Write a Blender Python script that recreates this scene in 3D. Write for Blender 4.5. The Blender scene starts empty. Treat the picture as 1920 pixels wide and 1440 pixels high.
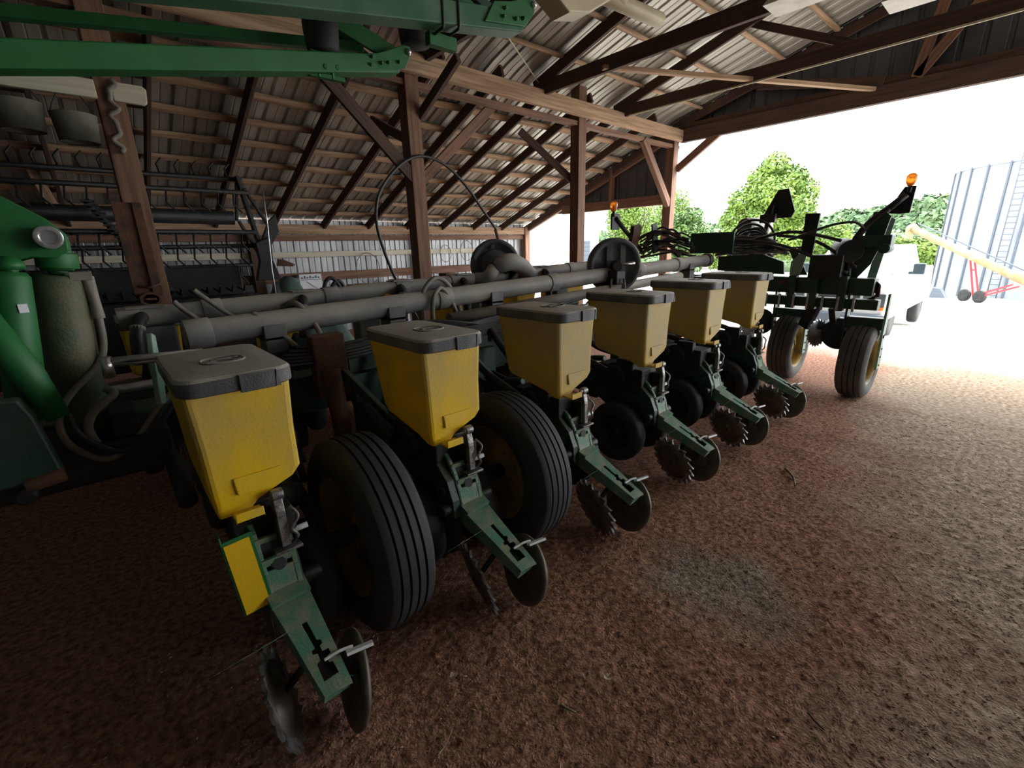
import bpy, bmesh, math, random
from mathutils import Matrix, Vector
random.seed(7)
S = bpy.context.scene
C = S.collection
V = Vector
R = math.radians
PI = math.pi
# ------------------------------------------------------------------ camera
cd = bpy.data.cameras.new('camera'); cam = bpy.data.objects.new('camera', cd); C.objects.link(cam)
cd.sensor_fit = 'HORIZONTAL'; cd.sensor_width = 36.0; cd.lens = 16.026; cd.clip_start = .02; cd.clip_end = 900
EX = V((.74362454, -.20747125, .63559282)); EY = V((-.66810568, -.19412882, .71829576)); EZ = V((-.02563883, -.95878553, -.28297167))
rx = V((EX[0], EY[0], EZ[0])); ry = -V((EX[1], EY[1], EZ[1])); rz = -V((EX[2], EY[2], EZ[2]))
cam.matrix_world = Matrix(((rx.x, ry.x, rz.x, 0), (rx.y, ry.y, rz.y, 0), (rx.z, ry.z, rz.z, 1.5), (0, 0, 0, 1)))
S.camera = cam
# ------------------------------------------------------------------ world, sun, exposure
S.view_settings.view_transform = 'Standard'; S.view_settings.look = 'None'; S.view_settings.gamma = 1
S.view_settings.use_curve_mapping = False
S.view_settings.exposure = 2.65
W = bpy.data.worlds.new('overcast_sky'); S.world = W; W.use_nodes = True
bg = W.node_tree.nodes['Background']; bg.inputs[0].default_value = (.93, .97, 1, 1); bg.inputs[1].default_value = 1.05
sd = bpy.data.lights.new('sun', 'SUN'); sd.energy = 1.6; sd.angle = R(25); sd.color = (1, .97, .9)
so = bpy.data.objects.new('sun', sd); C.objects.link(so); so.rotation_euler = (R(35), R(32), 0)

# ------------------------------------------------------------------ materials
def mat(name, col, rough=.6, metal=0, col2=None, scale=8, lo=.4, hi=.65, bump=0, bscale=60, dust=None, damt=.6, stretch=None, detail=4, emit=None, spec=None):
    m = bpy.data.materials.new(name); m.use_nodes = True
    t = m.node_tree; N = t.nodes; L = t.links; b = N['Principled BSDF']
    b.inputs['Roughness'].default_value = rough; b.inputs['Metallic'].default_value = metal
    b.inputs['Base Color'].default_value = (*col, 1)
    if spec is not None: b.inputs['Specular IOR Level'].default_value = spec
    tc = N.new('ShaderNodeTexCoord'); src = tc.outputs['Object']
    if stretch:
        mp = N.new('ShaderNodeMapping'); mp.inputs['Scale'].default_value = stretch; L.new(src, mp.inputs[0]); src = mp.outputs[0]
    last = None
    if col2:
        n = N.new('ShaderNodeTexNoise'); n.inputs['Scale'].default_value = scale; n.inputs['Detail'].default_value = detail; L.new(src, n.inputs['Vector'])
        mr = N.new('ShaderNodeMapRange'); mr.inputs[1].default_value = lo; mr.inputs[2].default_value = hi; L.new(n.outputs[0], mr.inputs[0])
        mx = N.new('ShaderNodeMix'); mx.data_type = 'RGBA'; mx.inputs[6].default_value = (*col, 1); mx.inputs[7].default_value = (*col2, 1)
        L.new(mr.outputs[0], mx.inputs[0]); last = mx.outputs[2]
    if dust:
        g = N.new('ShaderNodeNewGeometry'); sx = N.new('ShaderNodeSeparateXYZ'); L.new(g.outputs['Normal'], sx.inputs[0])
        n2 = N.new('ShaderNodeTexNoise'); n2.inputs['Scale'].default_value = 5; n2.inputs['Detail'].default_value = 6; L.new(tc.outputs['Object'], n2.inputs['Vector'])
        a = N.new('ShaderNodeMath'); a.operation = 'MULTIPLY_ADD'; L.new(sx.outputs[2], a.inputs[0]); a.inputs[1].default_value = .75; L.new(n2.outputs[0], a.inputs[2])
        mr2 = N.new('ShaderNodeMapRange'); mr2.inputs[1].default_value = .45; mr2.inputs[2].default_value = 1.2; mr2.inputs[4].default_value = damt; L.new(a.outputs[0], mr2.inputs[0])
        mx2 = N.new('ShaderNodeMix'); mx2.data_type = 'RGBA'; mx2.inputs[7].default_value = (*dust, 1)
        if last: L.new(last, mx2.inputs[6])
        else: mx2.inputs[6].default_value = (*col, 1)
        L.new(mr2.outputs[0], mx2.inputs[0]); last = mx2.outputs[2]
    if last: L.new(last, b.inputs['Base Color'])
    if bump:
        n3 = N.new('ShaderNodeTexNoise'); n3.inputs['Scale'].default_value = bscale; n3.inputs['Detail'].default_value = 5; L.new(src, n3.inputs['Vector'])
        bp = N.new('ShaderNodeBump'); bp.inputs['Strength'].default_value = bump; bp.inputs['Distance'].default_value = .01; L.new(n3.outputs[0], bp.inputs['Height']); L.new(bp.outputs[0], b.inputs['Normal'])
    if emit: b.inputs['Emission Color'].default_value = (*emit[:3], 1); b.inputs['Emission Strength'].default_value = emit[3]
    return m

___

Copy each line above precisely, dropping the pictures.

Write a Blender Python script that recreates this scene in 3D. Write for Blender 4.5. The Blender scene starts empty. Treat the picture as 1920 pixels wide and 1440 pixels high.
import bpy, bmesh, math, random
from mathutils import Matrix, Vector
random.seed(7)
S = bpy.context.scene
C = S.collection
V = Vector
R = math.radians
PI = math.pi
# ------------------------------------------------------------------ camera
cd = bpy.data.cameras.new('camera'); cam = bpy.data.objects.new('camera', cd); C.objects.link(cam)
cd.sensor_fit = 'HORIZONTAL'; cd.sensor_width = 36.0; cd.lens = 16.026; cd.clip_start = .02; cd.clip_end = 900
EX = V((.74362454, -.20747125, .63559282)); EY = V((-.66810568, -.19412882, .71829576)); EZ = V((-.02563883, -.95878553, -.28297167))
rx = V((EX[0], EY[0], EZ[0])); ry = -V((EX[1], EY[1], EZ[1])); rz = -V((EX[2], EY[2], EZ[2]))
cam.matrix_world = Matrix(((rx.x, ry.x, rz.x, 0), (rx.y, ry.y, rz.y, 0), (rx.z, ry.z, rz.z, 1.5), (0, 0, 0, 1)))
S.camera = cam
# ------------------------------------------------------------------ world, sun, exposure
S.view_settings.view_transform = 'Standard'; S.view_settings.look = 'None'; S.view_settings.gamma = 1
S.view_settings.use_curve_mapping = False
S.view_settings.exposure = 2.65
W = bpy.data.worlds.new('overcast_sky'); S.world = W; W.use_nodes = True
bg = W.node_tree.nodes['Background']; bg.inputs[0].default_value = (.93, .97, 1, 1); bg.inputs[1].default_value = 1.05
sd = bpy.data.lights.new('sun', 'SUN'); sd.energy = 1.6; sd.angle = R(25); sd.color = (1, .97, .9)
so = bpy.data.objects.new('sun', sd); C.objects.link(so); so.rotation_euler = (R(35), R(32), 0)

# ------------------------------------------------------------------ materials
def mat(name, col, rough=.6, metal=0, col2=None, scale=8, lo=.4, hi=.65, bump=0, bscale=60, dust=None, damt=.6, stretch=None, detail=4, emit=None, spec=None):
    m = bpy.data.materials.new(name); m.use_nodes = True
    t = m.node_tree; N = t.nodes; L = t.links; b = N['Principled BSDF']
    b.inputs['Roughness'].default_value = rough; b.inputs['Metallic'].default_value = metal
    b.inputs['Base Color'].default_value = (*col, 1)
    if spec is not None: b.inputs['Specular IOR Level'].default_value = spec
    tc = N.new('ShaderNodeTexCoord'); src = tc.outputs['Object']
    if stretch:
        mp = N.new('ShaderNodeMapping'); mp.inputs['Scale'].default_value = stretch; L.new(src, mp.inputs[0]); src = mp.outputs[0]
    last = None
    if col2:
        n = N.new('ShaderNodeTexNoise'); n.inputs['Scale'].default_value = scale; n.inputs['Detail'].default_value = detail; L.new(src, n.inputs['Vector'])
        mr = N.new('ShaderNodeMapRange'); mr.inputs[1].default_value = lo; mr.inputs[2].default_value = hi; L.new(n.outputs[0], mr.inputs[0])
        mx = N.new('ShaderNodeMix'); mx.data_type = 'RGBA'; mx.inputs[6].default_value = (*col, 1); mx.inputs[7].default_value = (*col2, 1)
        L.new(mr.outputs[0], mx.inputs[0]); last = mx.outputs[2]
    if dust:
        g = N.new('ShaderNodeNewGeometry'); sx = N.new('ShaderNodeSeparateXYZ'); L.new(g.outputs['Normal'], sx.inputs[0])
        n2 = N.new('ShaderNodeTexNoise'); n2.inputs['Scale'].default_value = 5; n2.inputs['Detail'].default_value = 6; L.new(tc.outputs['Object'], n2.inputs['Vector'])
        a = N.new('ShaderNodeMath'); a.operation = 'MULTIPLY_ADD'; L.new(sx.outputs[2], a.inputs[0]); a.inputs[1].default_value = .75; L.new(n2.outputs[0], a.inputs[2])
        mr2 = N.new('ShaderNodeMapRange'); mr2.inputs[1].default_value = .45; mr2.inputs[2].default_value = 1.2; mr2.inputs[4].default_value = damt; L.new(a.outputs[0], mr2.inputs[0])
        mx2 = N.new('ShaderNodeMix'); mx2.data_type = 'RGBA'; mx2.inputs[7].default_value = (*dust, 1)
        if last: L.new(last, mx2.inputs[6])
        else: mx2.inputs[6].default_value = (*col, 1)
        L.new(mr2.outputs[0], mx2.inputs[0]); last = mx2.outputs[2]
    if last: L.new(last, b.inputs['Base Color'])
    if bump:
        n3 = N.new('ShaderNodeTexNoise'); n3.inputs['Scale'].default_value = bscale; n3.inputs['Detail'].default_value = 5; L.new(src, n3.inputs['Vector'])
        bp = N.new('ShaderNodeBump'); bp.inputs['Strength'].default_value = bump; bp.inputs['Distance'].default_value = .01; L.new(n3.outputs[0], bp.inputs['Height']); L.new(bp.outputs[0], b.inputs['Normal'])
    if emit: b.inputs['Emission Color'].default_value = (*emit[:3], 1); b.inputs['Emission Strength'].default_value = emit[3]
    return m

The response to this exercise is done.